(Records with scene code)
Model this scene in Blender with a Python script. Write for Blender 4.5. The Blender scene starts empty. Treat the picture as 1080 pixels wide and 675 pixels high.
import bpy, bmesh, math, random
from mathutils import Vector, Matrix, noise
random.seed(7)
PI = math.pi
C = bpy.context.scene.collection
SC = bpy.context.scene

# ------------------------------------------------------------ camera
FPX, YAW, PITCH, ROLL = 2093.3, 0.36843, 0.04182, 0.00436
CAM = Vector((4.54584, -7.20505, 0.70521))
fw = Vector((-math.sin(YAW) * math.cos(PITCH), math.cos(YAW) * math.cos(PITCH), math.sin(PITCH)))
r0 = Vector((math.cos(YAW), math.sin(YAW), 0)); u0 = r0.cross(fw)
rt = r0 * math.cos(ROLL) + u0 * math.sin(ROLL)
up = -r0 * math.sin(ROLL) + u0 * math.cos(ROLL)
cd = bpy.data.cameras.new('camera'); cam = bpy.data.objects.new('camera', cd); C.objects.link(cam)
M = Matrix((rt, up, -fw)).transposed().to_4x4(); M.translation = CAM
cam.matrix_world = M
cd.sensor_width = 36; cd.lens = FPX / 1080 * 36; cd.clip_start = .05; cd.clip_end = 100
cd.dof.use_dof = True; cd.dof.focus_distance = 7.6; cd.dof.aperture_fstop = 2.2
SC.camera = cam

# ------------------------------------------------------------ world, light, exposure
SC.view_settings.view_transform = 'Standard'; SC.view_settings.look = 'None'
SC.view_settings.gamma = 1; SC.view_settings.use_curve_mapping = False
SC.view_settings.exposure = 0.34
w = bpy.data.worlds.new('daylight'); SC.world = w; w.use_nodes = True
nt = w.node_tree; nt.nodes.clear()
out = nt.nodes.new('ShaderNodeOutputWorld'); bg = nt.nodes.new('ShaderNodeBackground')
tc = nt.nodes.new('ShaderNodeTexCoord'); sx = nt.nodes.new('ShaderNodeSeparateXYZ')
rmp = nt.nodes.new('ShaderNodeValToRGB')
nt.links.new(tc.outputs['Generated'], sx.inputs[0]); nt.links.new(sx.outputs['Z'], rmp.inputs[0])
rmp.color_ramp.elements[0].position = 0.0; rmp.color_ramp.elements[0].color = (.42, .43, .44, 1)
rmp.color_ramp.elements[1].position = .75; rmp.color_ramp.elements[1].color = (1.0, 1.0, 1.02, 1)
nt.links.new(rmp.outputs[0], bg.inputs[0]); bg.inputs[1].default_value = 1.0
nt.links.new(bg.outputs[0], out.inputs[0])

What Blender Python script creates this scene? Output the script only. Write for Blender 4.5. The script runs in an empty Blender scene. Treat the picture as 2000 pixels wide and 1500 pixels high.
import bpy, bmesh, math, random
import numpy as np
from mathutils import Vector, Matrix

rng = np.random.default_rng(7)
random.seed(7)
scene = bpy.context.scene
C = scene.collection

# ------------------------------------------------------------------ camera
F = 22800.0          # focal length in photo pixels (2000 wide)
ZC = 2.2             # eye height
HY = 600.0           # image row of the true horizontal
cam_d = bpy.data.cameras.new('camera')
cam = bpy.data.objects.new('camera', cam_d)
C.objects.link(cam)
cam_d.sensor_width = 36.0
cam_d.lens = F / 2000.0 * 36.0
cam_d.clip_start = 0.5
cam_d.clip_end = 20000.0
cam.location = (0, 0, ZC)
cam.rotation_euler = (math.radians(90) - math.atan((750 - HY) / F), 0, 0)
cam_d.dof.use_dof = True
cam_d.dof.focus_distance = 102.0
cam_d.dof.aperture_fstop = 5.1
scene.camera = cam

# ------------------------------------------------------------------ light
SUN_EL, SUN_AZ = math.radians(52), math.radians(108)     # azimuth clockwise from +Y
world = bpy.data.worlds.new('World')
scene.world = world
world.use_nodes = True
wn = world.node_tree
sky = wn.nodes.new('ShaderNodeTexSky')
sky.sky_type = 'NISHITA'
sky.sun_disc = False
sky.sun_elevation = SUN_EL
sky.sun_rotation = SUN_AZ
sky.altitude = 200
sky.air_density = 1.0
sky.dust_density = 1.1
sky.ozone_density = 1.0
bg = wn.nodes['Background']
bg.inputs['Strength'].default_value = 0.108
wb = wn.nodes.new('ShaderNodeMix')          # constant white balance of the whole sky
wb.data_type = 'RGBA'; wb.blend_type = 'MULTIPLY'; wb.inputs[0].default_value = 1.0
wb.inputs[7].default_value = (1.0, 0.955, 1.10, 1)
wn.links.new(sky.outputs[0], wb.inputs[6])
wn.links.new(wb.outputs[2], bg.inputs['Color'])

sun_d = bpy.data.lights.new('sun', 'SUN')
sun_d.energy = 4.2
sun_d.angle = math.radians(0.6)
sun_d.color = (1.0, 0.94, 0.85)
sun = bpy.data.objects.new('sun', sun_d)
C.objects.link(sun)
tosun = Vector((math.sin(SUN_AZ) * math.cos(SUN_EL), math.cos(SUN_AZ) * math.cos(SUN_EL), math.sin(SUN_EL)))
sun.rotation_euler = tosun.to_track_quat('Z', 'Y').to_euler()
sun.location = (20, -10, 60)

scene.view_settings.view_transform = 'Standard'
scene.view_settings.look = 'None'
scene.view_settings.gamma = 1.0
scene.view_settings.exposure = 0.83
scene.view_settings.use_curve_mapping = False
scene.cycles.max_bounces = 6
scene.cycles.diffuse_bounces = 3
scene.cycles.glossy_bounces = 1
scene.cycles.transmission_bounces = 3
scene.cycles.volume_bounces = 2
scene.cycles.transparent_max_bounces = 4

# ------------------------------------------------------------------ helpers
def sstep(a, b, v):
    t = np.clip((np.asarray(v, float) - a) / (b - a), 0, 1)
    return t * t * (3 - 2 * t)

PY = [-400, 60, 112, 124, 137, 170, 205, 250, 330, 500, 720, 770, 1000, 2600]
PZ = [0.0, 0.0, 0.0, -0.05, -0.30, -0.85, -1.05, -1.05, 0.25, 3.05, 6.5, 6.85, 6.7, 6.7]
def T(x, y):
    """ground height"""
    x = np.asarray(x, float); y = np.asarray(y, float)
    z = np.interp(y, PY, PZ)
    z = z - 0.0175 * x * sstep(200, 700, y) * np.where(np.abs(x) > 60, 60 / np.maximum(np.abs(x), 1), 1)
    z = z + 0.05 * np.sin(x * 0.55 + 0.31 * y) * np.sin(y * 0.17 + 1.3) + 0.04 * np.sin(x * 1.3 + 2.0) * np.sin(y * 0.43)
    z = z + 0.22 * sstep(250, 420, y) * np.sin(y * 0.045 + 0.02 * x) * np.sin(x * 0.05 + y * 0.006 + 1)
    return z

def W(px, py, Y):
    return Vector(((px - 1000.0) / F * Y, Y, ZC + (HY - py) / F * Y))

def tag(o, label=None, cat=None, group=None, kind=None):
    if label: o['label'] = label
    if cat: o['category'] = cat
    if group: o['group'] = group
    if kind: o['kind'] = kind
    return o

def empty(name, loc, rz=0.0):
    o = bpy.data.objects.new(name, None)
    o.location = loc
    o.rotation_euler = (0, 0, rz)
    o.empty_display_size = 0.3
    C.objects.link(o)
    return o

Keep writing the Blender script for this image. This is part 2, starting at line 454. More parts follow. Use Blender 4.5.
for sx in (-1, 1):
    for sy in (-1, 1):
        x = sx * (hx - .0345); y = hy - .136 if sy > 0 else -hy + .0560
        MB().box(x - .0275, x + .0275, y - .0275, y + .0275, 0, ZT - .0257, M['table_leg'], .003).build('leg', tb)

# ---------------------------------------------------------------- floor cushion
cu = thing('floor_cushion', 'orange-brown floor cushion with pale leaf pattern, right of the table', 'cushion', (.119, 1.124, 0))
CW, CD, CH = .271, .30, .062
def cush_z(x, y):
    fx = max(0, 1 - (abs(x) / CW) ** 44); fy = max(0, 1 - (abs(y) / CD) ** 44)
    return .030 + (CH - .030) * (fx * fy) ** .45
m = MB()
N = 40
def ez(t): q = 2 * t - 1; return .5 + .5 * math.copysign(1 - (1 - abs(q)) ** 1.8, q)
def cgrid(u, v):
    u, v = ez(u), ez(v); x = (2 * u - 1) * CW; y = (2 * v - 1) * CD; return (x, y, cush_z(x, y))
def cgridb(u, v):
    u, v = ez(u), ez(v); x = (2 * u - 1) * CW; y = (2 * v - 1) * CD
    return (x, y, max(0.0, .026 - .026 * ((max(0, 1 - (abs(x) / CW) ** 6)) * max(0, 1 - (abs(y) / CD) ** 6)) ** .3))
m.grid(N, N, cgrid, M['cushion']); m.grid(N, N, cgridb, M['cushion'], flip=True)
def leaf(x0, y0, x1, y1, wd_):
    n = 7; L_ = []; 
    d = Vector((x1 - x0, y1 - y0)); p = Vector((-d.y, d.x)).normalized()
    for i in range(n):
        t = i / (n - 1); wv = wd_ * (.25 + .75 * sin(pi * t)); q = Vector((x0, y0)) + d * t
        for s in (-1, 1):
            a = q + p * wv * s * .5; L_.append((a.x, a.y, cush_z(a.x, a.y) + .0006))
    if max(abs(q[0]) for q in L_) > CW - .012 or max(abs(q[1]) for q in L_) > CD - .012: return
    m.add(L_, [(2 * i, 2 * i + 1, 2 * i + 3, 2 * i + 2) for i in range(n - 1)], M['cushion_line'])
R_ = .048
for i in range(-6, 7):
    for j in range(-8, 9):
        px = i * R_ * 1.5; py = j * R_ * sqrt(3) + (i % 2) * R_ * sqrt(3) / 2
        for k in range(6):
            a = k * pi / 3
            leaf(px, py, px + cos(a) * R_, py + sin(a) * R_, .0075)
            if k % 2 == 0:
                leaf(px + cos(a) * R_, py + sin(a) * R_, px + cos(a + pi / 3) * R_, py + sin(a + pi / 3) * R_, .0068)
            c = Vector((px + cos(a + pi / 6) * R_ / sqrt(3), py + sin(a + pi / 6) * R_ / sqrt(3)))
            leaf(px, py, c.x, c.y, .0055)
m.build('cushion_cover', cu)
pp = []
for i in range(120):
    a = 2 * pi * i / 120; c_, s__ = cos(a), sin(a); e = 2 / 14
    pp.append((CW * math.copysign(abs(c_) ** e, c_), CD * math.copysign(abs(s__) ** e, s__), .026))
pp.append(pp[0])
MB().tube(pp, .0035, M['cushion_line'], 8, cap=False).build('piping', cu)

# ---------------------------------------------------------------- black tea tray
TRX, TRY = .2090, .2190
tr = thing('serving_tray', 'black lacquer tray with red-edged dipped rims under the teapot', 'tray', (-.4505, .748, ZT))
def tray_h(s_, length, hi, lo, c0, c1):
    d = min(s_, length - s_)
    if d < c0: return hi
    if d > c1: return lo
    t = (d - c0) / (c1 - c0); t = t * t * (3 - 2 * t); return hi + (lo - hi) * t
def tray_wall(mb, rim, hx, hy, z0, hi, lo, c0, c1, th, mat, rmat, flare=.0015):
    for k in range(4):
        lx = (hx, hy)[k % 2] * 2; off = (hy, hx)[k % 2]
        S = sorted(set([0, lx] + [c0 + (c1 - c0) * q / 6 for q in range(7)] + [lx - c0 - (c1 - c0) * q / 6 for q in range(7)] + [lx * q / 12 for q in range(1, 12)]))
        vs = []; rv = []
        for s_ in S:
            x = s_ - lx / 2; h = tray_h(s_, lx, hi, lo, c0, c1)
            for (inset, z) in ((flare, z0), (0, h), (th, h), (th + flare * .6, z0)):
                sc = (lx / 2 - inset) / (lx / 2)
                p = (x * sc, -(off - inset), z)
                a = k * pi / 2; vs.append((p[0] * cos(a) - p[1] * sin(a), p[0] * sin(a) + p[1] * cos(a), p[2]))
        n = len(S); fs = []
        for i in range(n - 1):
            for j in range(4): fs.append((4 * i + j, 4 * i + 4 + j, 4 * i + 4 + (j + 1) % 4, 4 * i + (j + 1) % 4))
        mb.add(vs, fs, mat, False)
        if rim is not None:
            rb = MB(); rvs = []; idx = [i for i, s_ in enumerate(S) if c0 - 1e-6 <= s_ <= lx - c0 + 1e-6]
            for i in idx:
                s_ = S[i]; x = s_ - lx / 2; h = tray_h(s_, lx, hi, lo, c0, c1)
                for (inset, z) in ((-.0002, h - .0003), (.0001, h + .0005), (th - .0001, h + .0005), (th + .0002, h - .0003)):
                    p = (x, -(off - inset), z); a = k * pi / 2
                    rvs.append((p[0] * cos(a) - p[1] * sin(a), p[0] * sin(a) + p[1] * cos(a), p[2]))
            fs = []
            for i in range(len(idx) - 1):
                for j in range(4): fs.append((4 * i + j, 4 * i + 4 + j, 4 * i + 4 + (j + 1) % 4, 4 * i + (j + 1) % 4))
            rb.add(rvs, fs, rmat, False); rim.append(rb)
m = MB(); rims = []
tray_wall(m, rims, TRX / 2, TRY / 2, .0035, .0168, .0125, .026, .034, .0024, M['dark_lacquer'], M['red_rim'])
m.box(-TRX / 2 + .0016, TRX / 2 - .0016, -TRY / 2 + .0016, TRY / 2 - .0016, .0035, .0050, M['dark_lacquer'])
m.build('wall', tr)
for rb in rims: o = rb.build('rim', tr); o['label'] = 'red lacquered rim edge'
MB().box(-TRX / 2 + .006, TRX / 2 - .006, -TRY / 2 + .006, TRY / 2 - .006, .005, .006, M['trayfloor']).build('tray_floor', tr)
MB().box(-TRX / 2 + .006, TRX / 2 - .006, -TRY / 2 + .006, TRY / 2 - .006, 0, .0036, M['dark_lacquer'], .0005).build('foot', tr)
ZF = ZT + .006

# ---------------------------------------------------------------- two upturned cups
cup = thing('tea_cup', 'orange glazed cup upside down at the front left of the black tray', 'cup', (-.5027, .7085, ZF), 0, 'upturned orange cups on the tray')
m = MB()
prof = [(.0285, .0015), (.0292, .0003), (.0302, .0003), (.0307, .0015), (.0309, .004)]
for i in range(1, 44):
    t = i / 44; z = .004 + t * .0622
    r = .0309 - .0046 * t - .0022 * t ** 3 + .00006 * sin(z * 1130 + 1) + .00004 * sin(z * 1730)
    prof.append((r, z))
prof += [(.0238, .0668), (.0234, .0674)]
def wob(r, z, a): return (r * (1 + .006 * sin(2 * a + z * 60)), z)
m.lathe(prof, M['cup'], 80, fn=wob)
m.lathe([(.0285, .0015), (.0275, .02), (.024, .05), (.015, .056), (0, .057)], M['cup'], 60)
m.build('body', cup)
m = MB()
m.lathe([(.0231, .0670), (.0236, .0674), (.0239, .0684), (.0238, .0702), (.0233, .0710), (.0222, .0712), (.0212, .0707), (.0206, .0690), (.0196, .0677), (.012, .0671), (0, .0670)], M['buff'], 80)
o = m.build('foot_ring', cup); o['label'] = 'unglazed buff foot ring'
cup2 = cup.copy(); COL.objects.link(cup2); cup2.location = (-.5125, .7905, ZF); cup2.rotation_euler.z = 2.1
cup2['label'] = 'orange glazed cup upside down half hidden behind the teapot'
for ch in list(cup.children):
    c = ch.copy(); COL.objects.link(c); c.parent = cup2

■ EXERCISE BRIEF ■
Exactly repeat the lines running from the top of the listing to the line bearing "SC.camera = cam", both of those lines included, and only them.

■ RESPONSE TO THIS TASK ■
Model this scene in Blender with a Python script. Write for Blender 4.5. The Blender scene starts empty. Treat the picture as 1080 pixels wide and 675 pixels high.
import bpy, bmesh, math, random
from mathutils import Vector, Matrix, noise
random.seed(7)
PI = math.pi
C = bpy.context.scene.collection
SC = bpy.context.scene

# ------------------------------------------------------------ camera
FPX, YAW, PITCH, ROLL = 2093.3, 0.36843, 0.04182, 0.00436
CAM = Vector((4.54584, -7.20505, 0.70521))
fw = Vector((-math.sin(YAW) * math.cos(PITCH), math.cos(YAW) * math.cos(PITCH), math.sin(PITCH)))
r0 = Vector((math.cos(YAW), math.sin(YAW), 0)); u0 = r0.cross(fw)
rt = r0 * math.cos(ROLL) + u0 * math.sin(ROLL)
up = -r0 * math.sin(ROLL) + u0 * math.cos(ROLL)
cd = bpy.data.cameras.new('camera'); cam = bpy.data.objects.new('camera', cd); C.objects.link(cam)
M = Matrix((rt, up, -fw)).transposed().to_4x4(); M.translation = CAM
cam.matrix_world = M
cd.sensor_width = 36; cd.lens = FPX / 1080 * 36; cd.clip_start = .05; cd.clip_end = 100
cd.dof.use_dof = True; cd.dof.focus_distance = 7.6; cd.dof.aperture_fstop = 2.2
SC.camera = cam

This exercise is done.